Völlig richtig führt Südekum wiederum aus, dass es in der jetzigen Situation absolut "verrückt" wäre, wie Wirtschaftsnobelpreisträger wie Paul Krugman oder Josep Stiglitz zu Beginn der letzten Krise schon richtig kritisiert hatten, auf die Sparbremse zu treten:

"Austerität wäre, zumal wenn zu früh verabreicht, eine geradezu katastrophale Medizin", übernimmt er die Lesart von Krugman, der schon 2010 vor "katastrophalen Folgen" der Sparpolitik gewarnt hatte.

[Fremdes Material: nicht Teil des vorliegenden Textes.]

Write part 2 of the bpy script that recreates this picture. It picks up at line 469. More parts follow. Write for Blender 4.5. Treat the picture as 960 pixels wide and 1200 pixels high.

Südekum prognostiziert, dass die Weltwirtschaft wegen der Coronakrise auf Jahre hinweg noch tiefer in einem deflationären Labyrinth feststecken werde, als es schon zuvor der Fall war.

"Hier den Gürtel enger zu schnallen, wie jetzt schon einige fordern, wäre genau die falsche Politik."

Er hält genau das Gegenteil für erforderlich: "Steuersenkungen und massive öffentliche Investitionen". Dass er Steuererhöhungen, wie Vermögenssteuern oder eine Vermögensabgabe ablehnt, zeigt aber, dass er am bisherigen Modell, wonach das viele (Zentralbank)-Geld weiter in die Taschen weniger fließen soll, keinen Abstand nimmt.